For the past four years, seldom a month has passed without regulators ordering one or more Georgia banks to substantially reform their operations.

Though the orders are designed to improve an institution's health and don't predestine a bank collapse, few in Georgia have freed themselves from the most stringent regulatory scrutiny before failure or merging.

On Friday, the Federal Deposit Insurance Corp. announced that two Georgia banks had cleared its needs-improvement list the preferred way: under their own power.

Atlanta-based Georgia Banking Co. and Columbus-based Columbus Community Bank were released from FDIC "consent orders" last month, and more could soon follow.

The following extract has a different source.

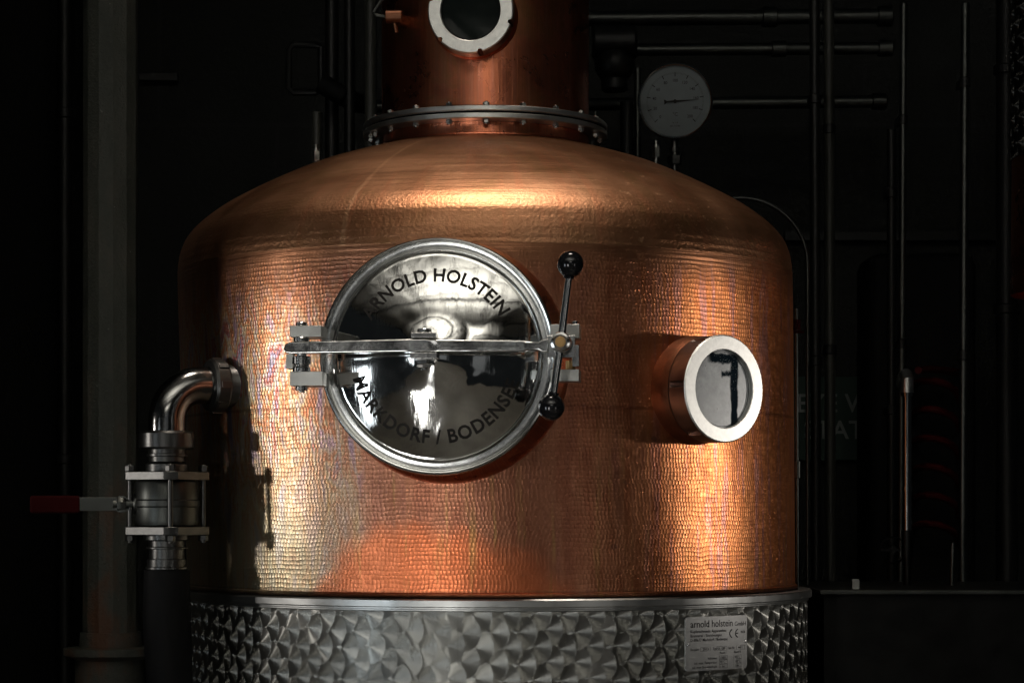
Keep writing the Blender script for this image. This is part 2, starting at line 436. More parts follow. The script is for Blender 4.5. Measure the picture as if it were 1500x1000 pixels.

They joined First Intercontinental Bank of Doraville, which had an order waived in February, as the state's only community banks to clear broad FDIC consent or "cease and desist" orders without being closed or merged since early 2008, according to an analysis of an FDIC database of enforcement actions through May 31.

Only a handful of Georgia banks overseen by other national regulators have also cleared such high hurdles in that time.

These orders typically include demands to improve loan underwriting, increase reserves for bad loans and raise investor money.

"It's baby steps," said Chris Marinac, a bank analyst with FIG Partners in Atlanta.

About 350 banks were based in Georgia before the financial crisis. Experts say at least half have received some form of public or private regulatory censure in the past four years.

Private censures are seldom made public, so it is unclear how many banks have been released from those orders.

Seventy-nine Georgia banks have failed since mid-2008, and nearly all were under some form of public or private regulatory order.

Columbus Community was released May 25, on the second anniversary of getting its consent order.

Gary Ledbetter, who became Columbus Community's president and CEO in February 2010, said insiders investing an additional $2.8 million into the bank and committing to reform "really provided the regulators with that comfort that the board was behind us and wanted this thing to succeed."